-- start of DATASET ENTRIES --

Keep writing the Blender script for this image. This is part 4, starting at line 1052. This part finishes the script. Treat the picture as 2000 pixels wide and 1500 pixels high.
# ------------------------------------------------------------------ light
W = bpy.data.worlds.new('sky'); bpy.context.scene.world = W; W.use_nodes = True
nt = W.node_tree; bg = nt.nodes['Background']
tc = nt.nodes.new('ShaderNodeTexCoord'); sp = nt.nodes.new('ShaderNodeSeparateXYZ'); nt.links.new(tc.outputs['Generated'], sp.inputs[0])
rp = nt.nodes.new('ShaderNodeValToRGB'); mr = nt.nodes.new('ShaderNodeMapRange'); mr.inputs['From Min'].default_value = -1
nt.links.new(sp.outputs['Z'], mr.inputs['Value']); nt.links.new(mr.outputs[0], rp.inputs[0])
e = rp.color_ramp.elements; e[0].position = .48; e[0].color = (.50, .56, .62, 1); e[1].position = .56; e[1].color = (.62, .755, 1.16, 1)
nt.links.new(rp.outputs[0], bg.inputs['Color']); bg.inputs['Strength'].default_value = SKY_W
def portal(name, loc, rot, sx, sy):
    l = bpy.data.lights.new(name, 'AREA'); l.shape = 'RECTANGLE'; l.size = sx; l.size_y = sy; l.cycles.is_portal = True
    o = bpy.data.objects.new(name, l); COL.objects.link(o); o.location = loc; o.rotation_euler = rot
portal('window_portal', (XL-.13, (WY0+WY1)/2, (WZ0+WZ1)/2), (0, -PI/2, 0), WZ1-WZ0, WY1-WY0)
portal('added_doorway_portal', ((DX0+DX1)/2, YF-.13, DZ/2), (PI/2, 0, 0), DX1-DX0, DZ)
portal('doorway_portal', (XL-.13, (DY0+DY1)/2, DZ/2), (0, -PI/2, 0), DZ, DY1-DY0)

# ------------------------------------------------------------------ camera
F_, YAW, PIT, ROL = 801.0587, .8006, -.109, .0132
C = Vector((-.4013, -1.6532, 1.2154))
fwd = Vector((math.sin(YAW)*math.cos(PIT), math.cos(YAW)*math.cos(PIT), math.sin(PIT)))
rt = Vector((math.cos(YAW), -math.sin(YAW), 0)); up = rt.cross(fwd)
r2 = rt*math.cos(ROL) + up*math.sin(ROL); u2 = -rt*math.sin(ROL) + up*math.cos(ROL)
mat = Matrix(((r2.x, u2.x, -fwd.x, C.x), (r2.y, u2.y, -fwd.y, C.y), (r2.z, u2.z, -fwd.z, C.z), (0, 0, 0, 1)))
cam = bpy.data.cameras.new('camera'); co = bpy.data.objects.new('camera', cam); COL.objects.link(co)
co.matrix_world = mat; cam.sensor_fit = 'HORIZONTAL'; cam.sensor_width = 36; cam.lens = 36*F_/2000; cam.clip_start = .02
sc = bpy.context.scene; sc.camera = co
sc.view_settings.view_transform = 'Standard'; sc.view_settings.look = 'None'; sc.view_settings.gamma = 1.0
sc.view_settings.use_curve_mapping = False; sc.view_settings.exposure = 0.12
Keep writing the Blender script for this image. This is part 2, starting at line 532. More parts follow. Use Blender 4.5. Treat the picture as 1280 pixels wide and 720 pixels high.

-- end of DATASET ENTRIES --

SHORT PROBLEM: Copy every line of the listing containing the string "script".

TASK SOLUTION:
Keep writing the Blender script for this image. This is part 4, starting at line 1052. This part finishes the script. Treat the picture as 2000 pixels wide and 1500 pixels high.
Keep writing the Blender script for this image. This is part 2, starting at line 532. More parts follow. Use Blender 4.5. Treat the picture as 1280 pixels wide and 720 pixels high.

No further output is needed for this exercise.